DATA ENTRIES
========================================

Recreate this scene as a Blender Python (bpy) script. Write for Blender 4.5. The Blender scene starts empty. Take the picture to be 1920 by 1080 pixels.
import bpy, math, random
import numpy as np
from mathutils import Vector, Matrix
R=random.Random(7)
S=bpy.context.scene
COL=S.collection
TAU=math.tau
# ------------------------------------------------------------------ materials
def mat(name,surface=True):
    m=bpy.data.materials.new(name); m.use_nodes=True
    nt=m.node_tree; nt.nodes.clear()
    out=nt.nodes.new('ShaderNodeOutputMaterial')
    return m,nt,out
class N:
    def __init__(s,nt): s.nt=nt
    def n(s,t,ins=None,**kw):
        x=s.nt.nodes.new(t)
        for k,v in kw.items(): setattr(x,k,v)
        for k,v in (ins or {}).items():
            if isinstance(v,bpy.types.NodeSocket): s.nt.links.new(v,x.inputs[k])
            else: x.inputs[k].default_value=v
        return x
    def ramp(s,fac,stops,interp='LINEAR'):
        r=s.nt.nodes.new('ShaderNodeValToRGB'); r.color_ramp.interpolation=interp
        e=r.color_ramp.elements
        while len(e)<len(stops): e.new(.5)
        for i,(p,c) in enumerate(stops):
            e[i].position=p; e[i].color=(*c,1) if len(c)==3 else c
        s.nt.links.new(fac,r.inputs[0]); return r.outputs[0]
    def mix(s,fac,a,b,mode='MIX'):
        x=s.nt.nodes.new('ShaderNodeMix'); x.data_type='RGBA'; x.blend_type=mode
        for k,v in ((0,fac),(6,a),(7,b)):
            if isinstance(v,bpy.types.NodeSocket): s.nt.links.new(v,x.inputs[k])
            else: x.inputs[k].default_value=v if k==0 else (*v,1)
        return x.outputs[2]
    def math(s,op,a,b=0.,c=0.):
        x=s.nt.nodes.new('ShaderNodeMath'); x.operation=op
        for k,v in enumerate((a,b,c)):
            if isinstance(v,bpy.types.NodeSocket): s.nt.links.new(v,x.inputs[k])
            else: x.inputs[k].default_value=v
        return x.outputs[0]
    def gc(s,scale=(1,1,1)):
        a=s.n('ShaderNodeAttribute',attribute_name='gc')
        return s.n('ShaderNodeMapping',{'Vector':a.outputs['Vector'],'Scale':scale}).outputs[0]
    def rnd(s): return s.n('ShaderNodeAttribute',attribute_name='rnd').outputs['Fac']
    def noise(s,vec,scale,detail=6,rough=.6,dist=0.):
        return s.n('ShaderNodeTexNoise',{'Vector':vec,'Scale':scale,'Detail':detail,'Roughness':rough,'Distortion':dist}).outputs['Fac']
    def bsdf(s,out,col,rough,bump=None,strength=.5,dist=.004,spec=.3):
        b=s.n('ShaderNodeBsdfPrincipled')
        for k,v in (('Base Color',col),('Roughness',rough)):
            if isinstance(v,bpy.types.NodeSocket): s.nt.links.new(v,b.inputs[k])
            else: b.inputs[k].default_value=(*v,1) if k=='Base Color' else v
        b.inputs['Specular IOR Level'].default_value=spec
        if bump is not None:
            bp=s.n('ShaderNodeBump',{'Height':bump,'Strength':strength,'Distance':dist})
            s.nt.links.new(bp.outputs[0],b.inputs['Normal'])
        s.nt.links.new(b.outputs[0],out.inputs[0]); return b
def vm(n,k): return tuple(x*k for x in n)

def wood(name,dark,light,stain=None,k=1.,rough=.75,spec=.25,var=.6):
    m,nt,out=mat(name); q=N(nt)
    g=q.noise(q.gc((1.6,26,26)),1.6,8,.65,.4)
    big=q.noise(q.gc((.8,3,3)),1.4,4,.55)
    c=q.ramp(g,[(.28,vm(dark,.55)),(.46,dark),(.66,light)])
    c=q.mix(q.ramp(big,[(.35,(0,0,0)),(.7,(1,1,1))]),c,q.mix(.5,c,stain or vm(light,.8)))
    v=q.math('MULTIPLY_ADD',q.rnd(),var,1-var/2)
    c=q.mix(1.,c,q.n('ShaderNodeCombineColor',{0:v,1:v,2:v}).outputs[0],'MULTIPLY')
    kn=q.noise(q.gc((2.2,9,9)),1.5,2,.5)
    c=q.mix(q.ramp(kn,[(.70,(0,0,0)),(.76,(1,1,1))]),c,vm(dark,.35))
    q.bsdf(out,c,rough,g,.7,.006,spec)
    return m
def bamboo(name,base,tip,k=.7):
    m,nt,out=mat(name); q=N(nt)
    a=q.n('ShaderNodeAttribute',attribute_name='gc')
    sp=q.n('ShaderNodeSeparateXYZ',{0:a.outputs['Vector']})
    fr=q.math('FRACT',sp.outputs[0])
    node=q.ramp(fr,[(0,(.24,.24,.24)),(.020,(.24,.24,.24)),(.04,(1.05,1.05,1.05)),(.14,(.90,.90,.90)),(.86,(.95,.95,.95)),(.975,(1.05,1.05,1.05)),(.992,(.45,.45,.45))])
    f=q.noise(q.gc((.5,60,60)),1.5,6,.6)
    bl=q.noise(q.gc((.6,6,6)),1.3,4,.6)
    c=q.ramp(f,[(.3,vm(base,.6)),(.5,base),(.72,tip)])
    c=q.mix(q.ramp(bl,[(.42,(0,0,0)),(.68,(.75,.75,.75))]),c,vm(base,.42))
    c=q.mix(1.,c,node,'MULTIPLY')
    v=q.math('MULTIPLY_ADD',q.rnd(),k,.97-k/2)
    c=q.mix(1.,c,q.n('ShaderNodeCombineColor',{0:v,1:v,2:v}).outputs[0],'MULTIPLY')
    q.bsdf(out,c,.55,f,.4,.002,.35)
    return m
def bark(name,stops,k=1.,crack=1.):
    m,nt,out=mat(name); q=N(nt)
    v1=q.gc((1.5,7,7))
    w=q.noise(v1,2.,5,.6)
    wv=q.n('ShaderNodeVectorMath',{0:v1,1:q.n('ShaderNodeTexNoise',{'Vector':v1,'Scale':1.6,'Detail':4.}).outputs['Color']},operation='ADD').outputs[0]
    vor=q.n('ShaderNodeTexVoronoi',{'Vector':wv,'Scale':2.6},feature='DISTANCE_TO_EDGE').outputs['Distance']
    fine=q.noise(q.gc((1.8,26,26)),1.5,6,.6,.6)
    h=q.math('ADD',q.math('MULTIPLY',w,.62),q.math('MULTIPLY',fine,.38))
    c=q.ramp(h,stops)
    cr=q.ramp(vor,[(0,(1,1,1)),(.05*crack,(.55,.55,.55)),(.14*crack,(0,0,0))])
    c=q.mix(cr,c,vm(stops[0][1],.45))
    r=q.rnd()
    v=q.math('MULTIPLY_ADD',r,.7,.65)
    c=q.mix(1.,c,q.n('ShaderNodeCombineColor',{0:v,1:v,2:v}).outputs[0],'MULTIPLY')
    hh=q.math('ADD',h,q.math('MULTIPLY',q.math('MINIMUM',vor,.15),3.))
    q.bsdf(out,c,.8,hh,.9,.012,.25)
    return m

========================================

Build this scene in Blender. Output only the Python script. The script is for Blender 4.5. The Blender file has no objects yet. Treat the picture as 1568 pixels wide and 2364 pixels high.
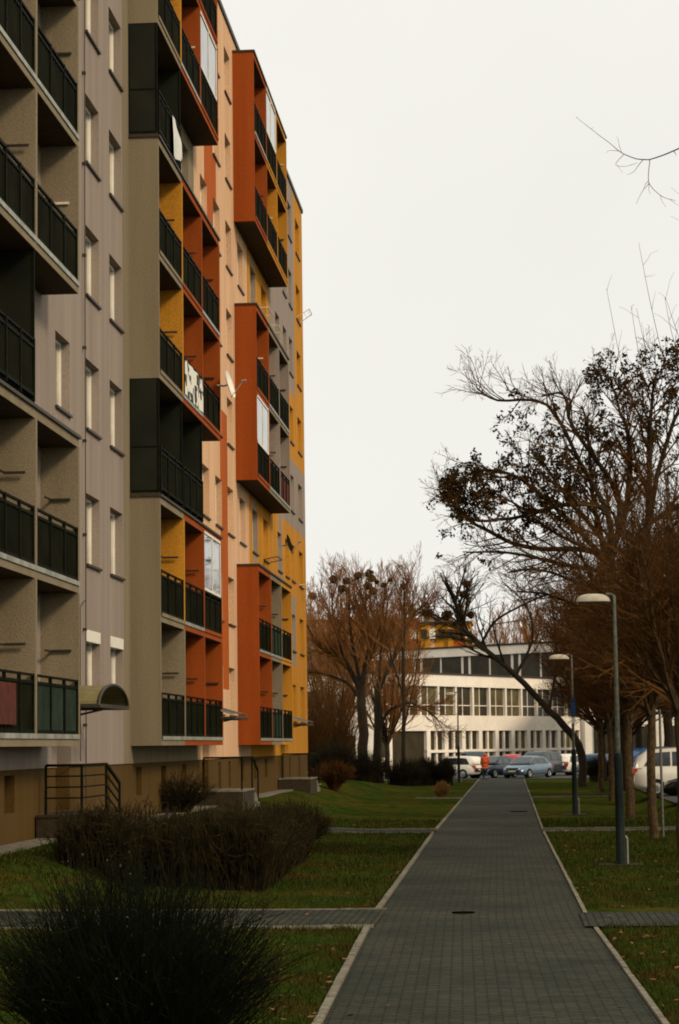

========================================

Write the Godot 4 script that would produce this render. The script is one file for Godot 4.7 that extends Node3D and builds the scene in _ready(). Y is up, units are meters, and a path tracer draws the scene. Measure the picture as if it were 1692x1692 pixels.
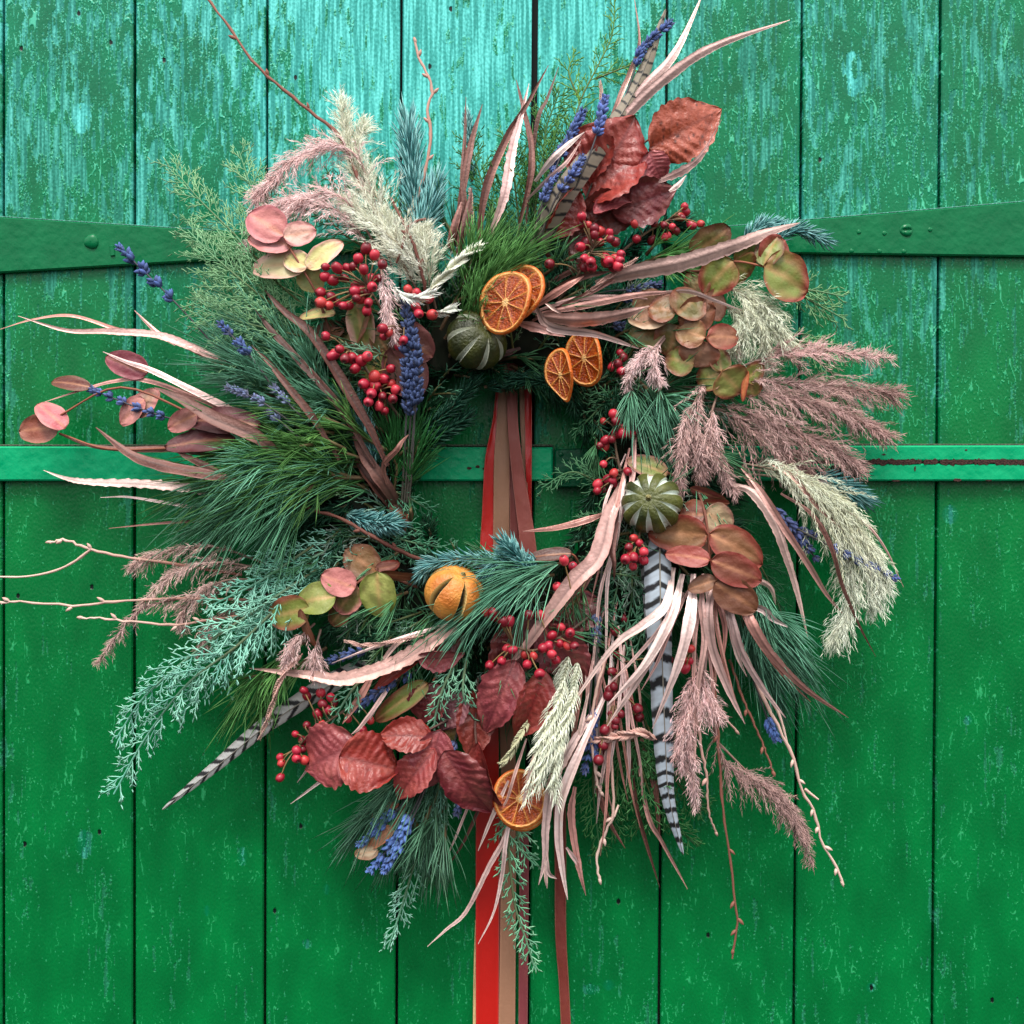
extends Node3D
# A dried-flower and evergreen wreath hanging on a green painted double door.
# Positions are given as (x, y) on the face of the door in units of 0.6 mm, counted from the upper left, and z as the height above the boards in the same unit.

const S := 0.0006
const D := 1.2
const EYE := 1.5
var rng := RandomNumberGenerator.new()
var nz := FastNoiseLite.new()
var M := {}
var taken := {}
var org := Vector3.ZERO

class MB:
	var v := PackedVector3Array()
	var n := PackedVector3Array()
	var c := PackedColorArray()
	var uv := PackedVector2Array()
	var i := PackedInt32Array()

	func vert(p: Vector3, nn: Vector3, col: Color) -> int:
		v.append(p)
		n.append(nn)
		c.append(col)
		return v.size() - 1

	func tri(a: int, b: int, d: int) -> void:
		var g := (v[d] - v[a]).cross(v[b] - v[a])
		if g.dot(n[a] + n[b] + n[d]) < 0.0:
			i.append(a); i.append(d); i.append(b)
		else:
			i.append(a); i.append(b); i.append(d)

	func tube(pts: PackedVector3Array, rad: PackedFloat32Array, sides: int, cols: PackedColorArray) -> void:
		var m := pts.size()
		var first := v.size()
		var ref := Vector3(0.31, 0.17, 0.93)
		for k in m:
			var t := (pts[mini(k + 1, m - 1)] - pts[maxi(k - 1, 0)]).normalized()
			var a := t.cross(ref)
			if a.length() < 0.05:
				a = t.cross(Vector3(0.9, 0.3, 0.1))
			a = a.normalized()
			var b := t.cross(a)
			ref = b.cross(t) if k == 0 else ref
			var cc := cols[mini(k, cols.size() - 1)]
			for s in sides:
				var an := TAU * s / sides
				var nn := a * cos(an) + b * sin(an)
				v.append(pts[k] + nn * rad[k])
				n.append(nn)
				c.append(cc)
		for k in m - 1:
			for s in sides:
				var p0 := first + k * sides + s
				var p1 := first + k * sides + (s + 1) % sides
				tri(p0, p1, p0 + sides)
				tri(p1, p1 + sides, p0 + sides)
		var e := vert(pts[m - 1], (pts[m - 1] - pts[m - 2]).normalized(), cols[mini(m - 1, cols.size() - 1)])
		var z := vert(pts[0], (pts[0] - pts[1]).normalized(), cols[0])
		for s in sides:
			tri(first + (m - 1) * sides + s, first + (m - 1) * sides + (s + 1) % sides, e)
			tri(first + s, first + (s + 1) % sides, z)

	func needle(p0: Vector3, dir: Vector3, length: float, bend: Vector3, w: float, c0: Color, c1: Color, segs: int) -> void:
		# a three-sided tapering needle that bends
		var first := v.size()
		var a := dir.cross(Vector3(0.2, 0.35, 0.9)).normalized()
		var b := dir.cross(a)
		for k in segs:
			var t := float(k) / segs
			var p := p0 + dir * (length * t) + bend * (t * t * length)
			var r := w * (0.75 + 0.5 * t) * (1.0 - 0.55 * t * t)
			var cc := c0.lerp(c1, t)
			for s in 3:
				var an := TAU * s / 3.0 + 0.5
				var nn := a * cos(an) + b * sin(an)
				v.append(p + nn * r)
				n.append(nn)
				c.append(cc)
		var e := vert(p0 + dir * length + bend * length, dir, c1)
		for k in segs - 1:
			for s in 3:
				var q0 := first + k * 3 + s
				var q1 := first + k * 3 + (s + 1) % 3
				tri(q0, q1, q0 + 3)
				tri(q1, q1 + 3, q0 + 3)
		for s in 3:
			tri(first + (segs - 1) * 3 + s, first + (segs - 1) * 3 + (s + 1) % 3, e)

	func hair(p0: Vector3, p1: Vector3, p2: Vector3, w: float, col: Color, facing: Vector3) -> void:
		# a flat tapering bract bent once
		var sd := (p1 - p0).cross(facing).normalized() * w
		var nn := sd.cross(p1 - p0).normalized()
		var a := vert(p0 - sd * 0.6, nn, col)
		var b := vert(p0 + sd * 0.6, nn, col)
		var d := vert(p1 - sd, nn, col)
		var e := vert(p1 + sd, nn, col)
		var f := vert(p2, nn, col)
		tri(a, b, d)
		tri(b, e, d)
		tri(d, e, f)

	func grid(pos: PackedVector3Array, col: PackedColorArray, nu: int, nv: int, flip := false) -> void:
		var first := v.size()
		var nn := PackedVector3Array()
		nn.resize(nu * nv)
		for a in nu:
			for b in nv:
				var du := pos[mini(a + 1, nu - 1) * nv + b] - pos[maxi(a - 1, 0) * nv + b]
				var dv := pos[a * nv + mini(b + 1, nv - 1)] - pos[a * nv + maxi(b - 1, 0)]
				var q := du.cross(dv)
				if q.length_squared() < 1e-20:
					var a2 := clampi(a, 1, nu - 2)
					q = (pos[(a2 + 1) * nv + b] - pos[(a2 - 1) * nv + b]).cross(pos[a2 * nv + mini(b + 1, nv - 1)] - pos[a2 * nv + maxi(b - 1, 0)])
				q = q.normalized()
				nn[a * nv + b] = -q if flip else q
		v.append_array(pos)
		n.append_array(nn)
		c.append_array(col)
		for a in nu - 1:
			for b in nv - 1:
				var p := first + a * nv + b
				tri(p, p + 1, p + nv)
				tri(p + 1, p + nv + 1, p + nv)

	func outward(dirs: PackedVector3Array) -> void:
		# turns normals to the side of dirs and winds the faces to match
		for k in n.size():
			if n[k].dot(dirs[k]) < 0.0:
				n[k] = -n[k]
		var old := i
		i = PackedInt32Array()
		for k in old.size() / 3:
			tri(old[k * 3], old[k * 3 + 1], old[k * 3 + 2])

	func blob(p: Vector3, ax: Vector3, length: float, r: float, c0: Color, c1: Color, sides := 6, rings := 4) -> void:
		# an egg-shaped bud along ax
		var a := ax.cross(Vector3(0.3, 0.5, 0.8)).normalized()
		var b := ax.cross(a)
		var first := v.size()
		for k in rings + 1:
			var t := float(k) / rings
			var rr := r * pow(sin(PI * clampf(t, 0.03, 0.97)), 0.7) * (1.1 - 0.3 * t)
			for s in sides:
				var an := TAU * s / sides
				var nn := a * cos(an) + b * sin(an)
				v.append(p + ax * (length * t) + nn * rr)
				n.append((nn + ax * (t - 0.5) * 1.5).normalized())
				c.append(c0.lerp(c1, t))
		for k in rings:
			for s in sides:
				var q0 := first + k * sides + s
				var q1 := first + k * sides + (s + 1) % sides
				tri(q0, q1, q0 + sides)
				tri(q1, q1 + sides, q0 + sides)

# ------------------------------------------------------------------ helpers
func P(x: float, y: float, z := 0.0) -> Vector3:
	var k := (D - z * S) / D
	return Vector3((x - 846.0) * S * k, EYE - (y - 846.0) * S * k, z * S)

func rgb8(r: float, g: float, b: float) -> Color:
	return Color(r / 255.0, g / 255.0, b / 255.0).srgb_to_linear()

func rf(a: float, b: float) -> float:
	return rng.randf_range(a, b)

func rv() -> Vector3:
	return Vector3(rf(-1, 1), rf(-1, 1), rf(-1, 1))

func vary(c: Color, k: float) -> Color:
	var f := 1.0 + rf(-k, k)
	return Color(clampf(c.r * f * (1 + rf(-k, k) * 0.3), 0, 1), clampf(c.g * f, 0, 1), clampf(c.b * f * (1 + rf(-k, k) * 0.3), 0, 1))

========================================

YOUR OBJECTIVE
Collect the lines of the records that include the string "extends".

OUTPUT BELOW
Write the Godot 4 script that would produce this render. The script is one file for Godot 4.7 that extends Node3D and builds the scene in _ready(). Y is up, units are meters, and a path tracer draws the scene. Measure the picture as if it were 1692x1692 pixels.
extends Node3D